Unit name | Shipping in the Early Modern World |
---|---|
Unit code | ARCHM0061 |
Credit points | 20 |
Level of study | M/7 |
Teaching block(s) |
Teaching Block 2 (weeks 13 - 24) |
Unit director | Emeritus Professor. Mark Horton |
Open unit status | Not open |
Pre-requisites |
None |
Co-requisites |
None |
School/department | Department of Anthropology and Archaeology |
Faculty | Faculty of Arts |
The unit will discuss ships and boats from the Age of Discovery to the beginning of the 20th century. Content will include the construction and design of ships and their propulsion, navigation; charting and map-making; the trade wind system; naval operations; cannon; trading companies and their ships; the Industrial Revolution and the sea; steamships; trade and artefacts; the development of steamships; ports and docks; marine commerce and organisations.
Aims:
The students will have sound knowledge of the development of maritime technology and navigational skills from c. 1600 to 1900, and the liked roles that ships played in the early modern world and the industrial revolution, both as merchantmen, as in naval operations.

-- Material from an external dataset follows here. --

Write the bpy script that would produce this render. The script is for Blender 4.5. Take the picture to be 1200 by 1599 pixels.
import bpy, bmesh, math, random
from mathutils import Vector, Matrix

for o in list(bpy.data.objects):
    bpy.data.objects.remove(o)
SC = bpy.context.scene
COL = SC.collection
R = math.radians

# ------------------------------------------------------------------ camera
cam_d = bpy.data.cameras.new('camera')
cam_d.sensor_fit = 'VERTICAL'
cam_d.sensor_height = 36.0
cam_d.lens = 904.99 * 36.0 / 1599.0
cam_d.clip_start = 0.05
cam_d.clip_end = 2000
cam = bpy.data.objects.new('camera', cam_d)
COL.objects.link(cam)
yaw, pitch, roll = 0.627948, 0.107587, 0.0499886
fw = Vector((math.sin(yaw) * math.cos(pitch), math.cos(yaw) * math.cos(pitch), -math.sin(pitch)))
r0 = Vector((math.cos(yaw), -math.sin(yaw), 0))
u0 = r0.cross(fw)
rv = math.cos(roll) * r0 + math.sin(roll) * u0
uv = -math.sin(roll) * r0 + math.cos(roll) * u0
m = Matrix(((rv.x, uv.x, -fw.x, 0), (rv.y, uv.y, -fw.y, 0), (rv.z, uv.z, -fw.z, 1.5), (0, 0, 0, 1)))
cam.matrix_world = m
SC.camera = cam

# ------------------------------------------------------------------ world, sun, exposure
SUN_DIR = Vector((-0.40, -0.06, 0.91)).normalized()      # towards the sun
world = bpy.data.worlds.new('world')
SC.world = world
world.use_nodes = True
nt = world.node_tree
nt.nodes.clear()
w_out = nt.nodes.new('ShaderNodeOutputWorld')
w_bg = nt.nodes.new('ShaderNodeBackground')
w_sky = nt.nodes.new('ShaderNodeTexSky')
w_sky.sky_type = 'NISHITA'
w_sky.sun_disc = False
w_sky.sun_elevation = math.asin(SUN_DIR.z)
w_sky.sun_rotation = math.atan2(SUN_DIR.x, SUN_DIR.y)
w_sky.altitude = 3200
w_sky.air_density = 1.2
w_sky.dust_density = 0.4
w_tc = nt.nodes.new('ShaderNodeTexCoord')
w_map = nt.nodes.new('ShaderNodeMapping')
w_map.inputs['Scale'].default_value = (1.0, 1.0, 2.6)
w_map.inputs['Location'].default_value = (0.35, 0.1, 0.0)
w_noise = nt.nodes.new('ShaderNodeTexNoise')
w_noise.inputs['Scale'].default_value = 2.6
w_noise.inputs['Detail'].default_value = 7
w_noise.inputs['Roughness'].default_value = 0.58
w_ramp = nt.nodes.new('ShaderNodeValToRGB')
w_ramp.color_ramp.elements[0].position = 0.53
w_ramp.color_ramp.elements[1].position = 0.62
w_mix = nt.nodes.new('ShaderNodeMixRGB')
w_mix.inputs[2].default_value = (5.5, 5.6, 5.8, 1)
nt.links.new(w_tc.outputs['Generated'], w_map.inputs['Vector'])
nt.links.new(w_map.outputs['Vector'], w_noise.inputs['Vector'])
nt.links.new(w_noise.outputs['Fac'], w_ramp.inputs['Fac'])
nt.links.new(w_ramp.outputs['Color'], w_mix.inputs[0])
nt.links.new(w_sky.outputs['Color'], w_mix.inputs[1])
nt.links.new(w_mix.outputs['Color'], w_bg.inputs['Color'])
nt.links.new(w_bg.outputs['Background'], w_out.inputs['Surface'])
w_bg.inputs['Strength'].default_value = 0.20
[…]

The unit will use both archival sources, museum collections, surviving ships and archaeological evidence.
10, 4 hour sessions: lectures, seminars, reading groups, practical sessions and field trips to archives and sites and ships.
Essay of 3,500 (60%); presentation of 15 mins (40%).
Rodger, N.A.M. 2006. The Command of the Ocean: A Naval History of Britain, 1649-1815. London : Penguin.